Everything from the line containing "for kind, n" to the last line of the records must be returned verbatim; nothing else belongs in the output.

□ □ □ □

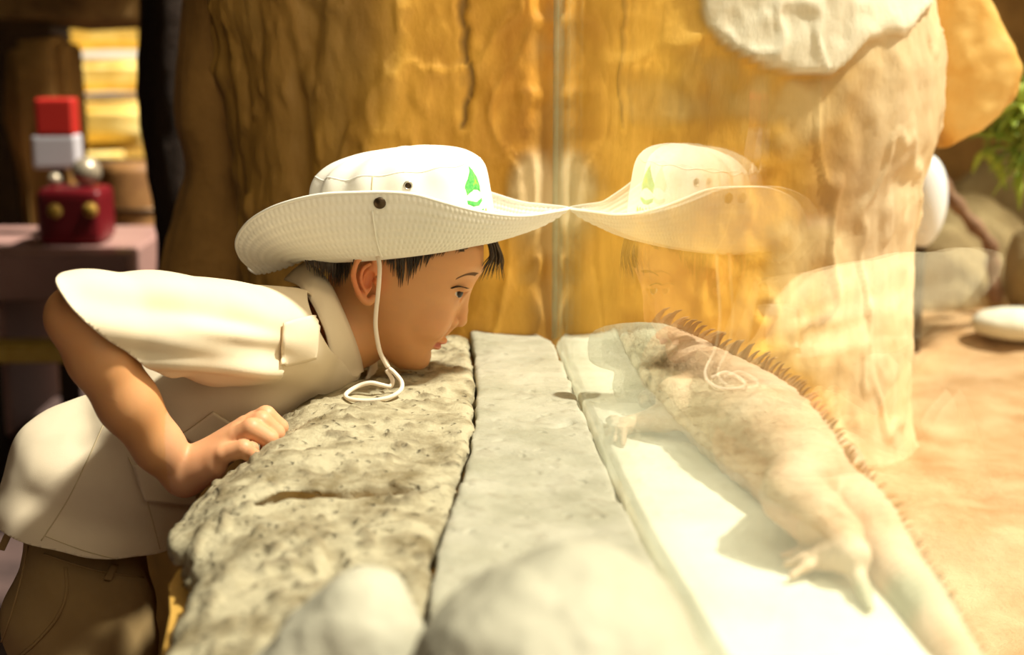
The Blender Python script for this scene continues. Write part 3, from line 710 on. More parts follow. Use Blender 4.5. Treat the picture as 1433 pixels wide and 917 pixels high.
# ------------------------------------------------------------------ shirt
def wrinkle(o, fns):
    v_ = verts_of(o); n_ = normals_of(o); set_verts(o, v_+n_*fns(v_)[:, None])
def cut(o, co, no):      # remove the part beyond a plane
    bm = bmesh.new(); bm.from_mesh(o.data); g = bm.verts[:]+bm.edges[:]+bm.faces[:]
    bmesh.ops.bisect_plane(bm, geom=g, plane_co=V(co), plane_no=V(no), clear_outer=True); bm.to_mesh(o.data); bm.free()
f = Field(axis([(-.66, -.02, .0035)]), axis([(1.34, 1.95, .0035)]), axis([(.42, 1.12, .0035)]))
sc_ = (1, 1.33, 1)
f.chain([P(462, 470, 1.715), P(425, 488, 1.71), P(365, 505, 1.70), P(262, 562, 1.69), P(160, 662, 1.675), P(122, 748, 1.67), P(110, 820, 1.63)], [.052, .074, .082, .084, .088, .102, .112], .012, sc_)
f.cap(P(92, 655, 1.66), P(92, 760, 1.66), .07, .075, .03, False, sc_)
f.cap(P(200, 640, 1.66), P(188, 800, 1.64), .045, .060, .03, False, sc_)
SL0, SL1 = P(405, 470, 1.62), P(118, 452, 1.425)
f.chain([SL0, P(310, 468, 1.545), P(220, 455, 1.475), SL1, P(60, 448, 1.39)], [.055, .0555, .050, .0465, .046], .022, (1, .92, 1))
f.chain([P(400, 480, 1.80), P(335, 545, 1.88), P(300, 590, 1.91)], [.058, .056, .058], .02)
shirt = f.build('shirt', M['shirt'], body, 2)
def shirt_w(v_):
    u_, w_ = uvof(v_); sl = np.clip((1.60-v_[:, 1])/.06, 0, 1)
    t = (u_-100)/300.0
    fold = np.sin((w_-.22*u_)*.085+2.2*vnoise(v_, 9, 2))*.0042*sl*np.clip(1.2-abs(t-.55), 0, 1)
    fold += np.exp(-((w_-(505+.06*(u_-210)))/10)**2)*(u_ > 150)*(u_ < 390)*(-.009)*sl
    fold += np.exp(-((w_-(455+.16*(u_-250)))/12)**2)*np.exp(-((u_-330)/70)**2)*(-.010)*sl
    low = np.clip((P(0, 560, 1.6)[2]-v_[:, 2])/.05, 0, 1)
    d_ = fold+fbm(v_, 9, 3, 12)*.005*(.4+low)
    d_ += np.sin((u_*.9+w_*.5)*.045+1.5*vnoise(v_, 7, 5))*.003*low
    # under-arm gathers on the chest
    d_ += np.sin((w_+.45*u_)*.11+vnoise(v_, 8, 6)*2)*.0028*np.exp(-((w_-560)/35)**2)*np.exp(-((u_-420)/70)**2)
    return d_
wrinkle(shirt, shirt_w)
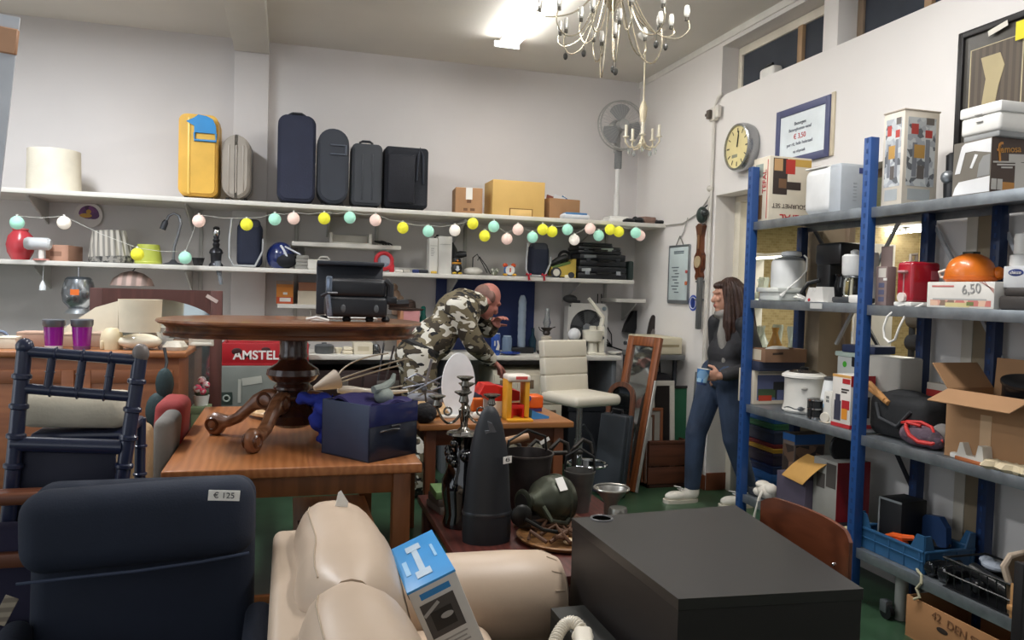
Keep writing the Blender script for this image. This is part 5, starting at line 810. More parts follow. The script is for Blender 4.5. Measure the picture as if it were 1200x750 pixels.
for i, (s, z, sz, col) in enumerate((('Bezorgen', .70, .03, '#555a66'), ('Bezorgkosten vanaf', .60, .028, '#777c88'), ('€ 3,50', .47, .045, '#c2343c'), ('per rit, hele huisraad', .35, .03, '#777c88'), ('op afspraak', .22, .026, '#777c88'))): text(s, sz, mt(col, .6), t, frame((-.0135, .02, h*z), (0, -1, 0), (0, 0, 1)))
a = at(1125, 40, X=XR-.02); lo = at(1125, 190, X=XR-.02); y1 = 2.52; w = a.y-y1; h = a.z-lo.z; t = thing('picture', 'dark framed picture of a robed figure with a yellow note on the glass', 'picture', (XR, (a.y+y1)/2, lo.z)); bf = mt('#1d1b1c', .4)
part('frame', MB().bb(-.03, 0, -w/2, w/2, h-.03, h, .004).bb(-.03, 0, -w/2, w/2, 0, .03, .004).bb(-.03, 0, -w/2, -w/2+.03, 0, h, .004).bb(-.03, 0, w/2-.03, w/2, 0, h, .004), bf, t); part('mount', MB().bb(-.015, -.004, -w/2+.02, w/2-.02, .02, h-.02, 0), mt('#4a4742', .3), t)
part('print', MB().bb(-.018, -.013, -w*.42, w*.36, .03, h*.84, 0), mt('#5c5144', .4, kind='stripe', hx2='#4a4036', sc=9, axis=1), t); part('inner_line', MB().bb(-.0195, -.0185, w*.355, w*.365, .03, h*.84, 0).bb(-.0195, -.0185, -w*.42, w*.36, h*.835, h*.84, 0).bb(-.0195, -.0185, -w*.2, -w*.19, .03, h*.84, 0), mt('#c9bb98', .5), t)
b = MB().prism([(-.04, 0), (.03, 0), (.05, .1), (.075, .18), (.05, .24), (-.05, .24), (-.02, .14)], .002, Matrix(((0, 0, 1, -.02), (-1, 0, 0, w*.14), (0, 1, 0, h*.84-.29), (0, 0, 0, 1)))); part('figure', b, mt('#b5a67f', .5), t); part('sticky_note', MB().quad(frame((-.033, -w*.22, h*.86), (0, -1, 0), (0, 0, 1)), .08, .08), mt('#e8d92e', .6), t); part('price_tag', MB().quad(frame((-.033, w*.05, h*.93), (0, -1, .2), (0, 0, 1)), .1, .025), mt('#d9d4c8', .6), t)
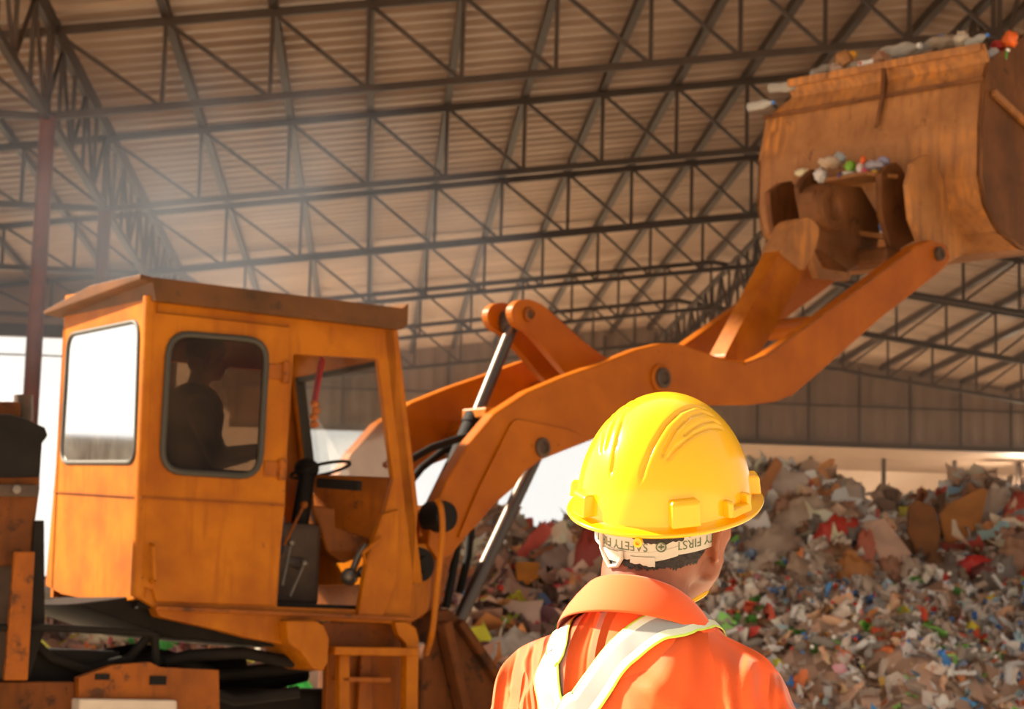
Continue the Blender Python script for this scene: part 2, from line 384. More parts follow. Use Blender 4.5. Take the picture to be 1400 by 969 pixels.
# a lit floodlight fixed under the annex soffit, far right
q = at_y(1396, 676, 60.5)
fx = empty('floodlight', (q.x, q.y, q.z)); tag(fx, 'bright warm floodlight shining on the far right wall', 'lamp')
h = MB(); h.box((0, 0, .16), (.7, .35, .12)); h.bar((0, 0, .2), (0, 0, 7.15 - q.z), .05); h.build('housing', M['truss'], fx, bevel=.02)
em, ent, eb = new_mat('lamp face'); eb.inputs['Emission Color'].default_value = (1, .85, .55, 1); eb.inputs['Emission Strength'].default_value = 40; M['lamp'] = em
ld_ = bpy.data.lights.new('floodlight_glow', 'POINT'); lo_ = bpy.data.objects.new('floodlight_glow', ld_); COL.objects.link(lo_); lo_.location = (q.x, q.y, q.z - .15); ld_.energy = 1300; ld_.color = (1, .82, .6); ld_.shadow_soft_size = .15
h = MB(); h.ellipsoid((0, 0, .08), (.32, .15, .1)); h.build('lens', M['lamp'], fx, smooth=True)
# ------------------------------------------------------------------ the waste pile
_TOP = [(-1500, 1.2), (-300, 1.35), (60, 1.8), (200, 1.85), (420, 2.0), (600, 2.25), (655, 2.6), (672, 2.95), (690, 2.9), (705, 2.75), (730, 2.6), (760, 2.75), (830, 2.95), (1010, 3.4), (1075, 3.65), (1115, 3.6), (1150, 3.3), (1240, 3.2), (1330, 3.42), (1400, 3.45), (1800, 3.3), (2600, 2.4)]
def top_of(x):
    px = 700 + x / 26 * FPX
    return np.interp(px, [a for a, _ in _TOP], [b for _, b in _TOP])
Y0, Y1 = 16.5, 26.
def pile_z(x, y):
    s = np.clip((y - Y0) / (Y1 - Y0), 0, 1); t = top_of(x)
    z = t * (s ** .8)
    back = np.clip((y - Y1) / 5., 0, 1)
    z = z - back * .5 * t
    return z + (.10 * np.sin(x * 2.1 + y * 1.3) + .07 * np.sin(x * 4.3 - y * 2.9 + 1) + .05 * np.sin(x * 7.7 + y * 5.1)) * np.minimum(1, s * 3)
def srgb(a): a = np.asarray(a, float) / 255; return np.where(a <= .04045, a / 12.92, ((a + .055) / 1.055) ** 2.4)
PAL_BOT = [((176, 168, 160), 22), ((150, 140, 132), 24), ((122, 110, 100), 20), ((205, 198, 190), 12), ((110, 92, 78), 12), ((160, 128, 104), 8), ((104, 122, 150), 3), ((130, 152, 164), 3), ((206, 64, 44), 3), ((226, 100, 60), 2), ((96, 150, 70), 2), ((226, 160, 50), 1.5), ((52, 104, 176), 2.5), ((200, 120, 130), 1.5)]
PAL_FILM = [((206, 190, 176), 20), ((176, 156, 140), 22), ((150, 126, 108), 18), ((120, 98, 80), 16), ((226, 216, 206), 8), ((160, 112, 74), 8), ((196, 150, 128), 6), ((196, 70, 60), 4), ((214, 120, 96), 3), ((130, 130, 136), 5), ((90, 74, 64), 8), ((120, 150, 180), 1.5), ((220, 170, 70), 1.5)]
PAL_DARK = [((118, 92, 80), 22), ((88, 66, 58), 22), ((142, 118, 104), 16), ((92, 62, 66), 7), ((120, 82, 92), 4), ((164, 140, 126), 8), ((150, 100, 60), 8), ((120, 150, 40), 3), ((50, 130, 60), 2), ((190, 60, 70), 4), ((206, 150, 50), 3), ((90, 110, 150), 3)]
GAIN = 2.7
def pick(pal, n):
    w = np.array([p[1] for p in pal], float); idx = rng.choice(len(pal), n, p=w / w.sum())
    return srgb(np.array([p[0] for p in pal])[idx]) * rng.uniform(.75, 1.15, (n, 1)) * GAIN
def tmpl_bottle():
    seg = 6; prof = [(.03, 0), (.034, .015), (.03, .09), (.034, .15), (.014, .2), (.014, .235)]
    v = [(r * math.cos(2 * PI * k / seg), r * math.sin(2 * PI * k / seg), h - .11) for r, h in prof for k in range(seg)]
    f = [(i * seg + k, i * seg + (k + 1) % seg, (i + 1) * seg + (k + 1) % seg, (i + 1) * seg + k) for i in range(5) for k in range(seg)]
    return np.array(v), f
def tmpl_film(n=4):
    v = [((i / (n - 1) - .5), (j / (n - 1) - .5), 0) for i in range(n) for j in range(n)]
    return np.array(v), [(i * n + j, (i + 1) * n + j, (i + 1) * n + j + 1, i * n + j + 1) for i in range(n - 1) for j in range(n - 1)]
def rots(n):
    q = rng.normal(size=(n, 4)); q /= np.linalg.norm(q, axis=1)[:, None]; w, x, y, z = q.T
    return np.stack([1 - 2 * (y * y + z * z), 2 * (x * y - z * w), 2 * (x * z + y * w), 2 * (x * y + z * w), 1 - 2 * (x * x + z * z), 2 * (y * z - x * w), 2 * (x * z - y * w), 2 * (y * z + x * w), 1 - 2 * (x * x + y * y)], 1).reshape(n, 3, 3)
def spread(n):
    """Points on the pile: many where the photo looks at it, fewer outside."""
    y = Y0 + (Y1 + 1.5 - Y0) * rng.beta(1.6, 1.3, n); x = rng.uniform(-7.5, 8.5, n); return x, y
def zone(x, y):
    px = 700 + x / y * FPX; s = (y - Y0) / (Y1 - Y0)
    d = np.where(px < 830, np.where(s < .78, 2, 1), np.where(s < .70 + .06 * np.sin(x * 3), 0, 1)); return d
V, Fc, Cc = [], [], []; base = 0
def emit(tv, tf, pos, R, S, cols, crumple=0.):
    global base
    n = len(pos); k = len(tv); P = tv[None] * S[:, None, :]
    if crumple: P = P + rng.normal(size=P.shape) * crumple * S.max(1)[:, None, None]
    P = np.einsum('nij,nkj->nki', R, P) + pos[:, None, :]
    V.append(P.reshape(-1, 3)); f = np.array(tf); ff = (f[None] + (np.arange(n) * k)[:, None, None] + base).reshape(-1, 4)
    Fc.append(ff); Cc.append(np.repeat(cols, len(tf), 0) * rng.uniform(.8, 1.15, (n * len(tf), 1))); base += n * k
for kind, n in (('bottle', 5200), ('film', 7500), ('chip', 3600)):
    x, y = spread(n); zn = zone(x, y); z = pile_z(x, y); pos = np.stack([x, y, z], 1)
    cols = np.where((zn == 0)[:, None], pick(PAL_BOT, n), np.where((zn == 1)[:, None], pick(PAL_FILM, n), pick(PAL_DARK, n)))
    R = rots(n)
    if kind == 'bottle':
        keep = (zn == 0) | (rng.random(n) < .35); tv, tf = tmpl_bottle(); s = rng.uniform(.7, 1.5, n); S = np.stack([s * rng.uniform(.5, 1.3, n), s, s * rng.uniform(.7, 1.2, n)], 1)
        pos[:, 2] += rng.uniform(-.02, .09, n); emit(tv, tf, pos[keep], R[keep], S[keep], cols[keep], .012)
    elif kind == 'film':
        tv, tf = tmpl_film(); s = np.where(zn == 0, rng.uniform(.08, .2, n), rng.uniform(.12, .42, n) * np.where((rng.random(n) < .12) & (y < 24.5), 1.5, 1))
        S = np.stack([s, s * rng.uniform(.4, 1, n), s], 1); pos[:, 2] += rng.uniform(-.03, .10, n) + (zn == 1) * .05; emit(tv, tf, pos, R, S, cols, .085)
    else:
        br = np.array([(206, 66, 50), (222, 120, 60), (84, 120, 176), (120, 162, 196), (240, 234, 226), (120, 160, 84), (222, 180, 80), (226, 150, 140), (90, 78, 72), (226, 212, 200), (216, 196, 180), (196, 176, 160)])
        cols = srgb(br[rng.integers(0, len(br), n)]); keep = (zn != 1) | (rng.random(n) < .3)
        tv, tf = tmpl_film(2); s = rng.uniform(.03, .085, n); S = np.stack([s, s * rng.uniform(.6, 1.6, n), s], 1); pos[:, 2] += rng.uniform(.02, .12, n)
        emit(tv, tf, pos[keep], R[keep], S[keep], cols[keep], .12)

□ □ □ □

* **Answer below**:
for kind, n in (('bottle', 5200), ('film', 7500), ('chip', 3600)):
    x, y = spread(n); zn = zone(x, y); z = pile_z(x, y); pos = np.stack([x, y, z], 1)
    cols = np.where((zn == 0)[:, None], pick(PAL_BOT, n), np.where((zn == 1)[:, None], pick(PAL_FILM, n), pick(PAL_DARK, n)))
    R = rots(n)
    if kind == 'bottle':
        keep = (zn == 0) | (rng.random(n) < .35); tv, tf = tmpl_bottle(); s = rng.uniform(.7, 1.5, n); S = np.stack([s * rng.uniform(.5, 1.3, n), s, s * rng.uniform(.7, 1.2, n)], 1)
        pos[:, 2] += rng.uniform(-.02, .09, n); emit(tv, tf, pos[keep], R[keep], S[keep], cols[keep], .012)
    elif kind == 'film':
        tv, tf = tmpl_film(); s = np.where(zn == 0, rng.uniform(.08, .2, n), rng.uniform(.12, .42, n) * np.where((rng.random(n) < .12) & (y < 24.5), 1.5, 1))
        S = np.stack([s, s * rng.uniform(.4, 1, n), s], 1); pos[:, 2] += rng.uniform(-.03, .10, n) + (zn == 1) * .05; emit(tv, tf, pos, R, S, cols, .085)
    else:
        br = np.array([(206, 66, 50), (222, 120, 60), (84, 120, 176), (120, 162, 196), (240, 234, 226), (120, 160, 84), (222, 180, 80), (226, 150, 140), (90, 78, 72), (226, 212, 200), (216, 196, 180), (196, 176, 160)])
        cols = srgb(br[rng.integers(0, len(br), n)]); keep = (zn != 1) | (rng.random(n) < .3)
        tv, tf = tmpl_film(2); s = rng.uniform(.03, .085, n); S = np.stack([s, s * rng.uniform(.6, 1.6, n), s], 1); pos[:, 2] += rng.uniform(.02, .12, n)
        emit(tv, tf, pos[keep], R[keep], S[keep], cols[keep], .12)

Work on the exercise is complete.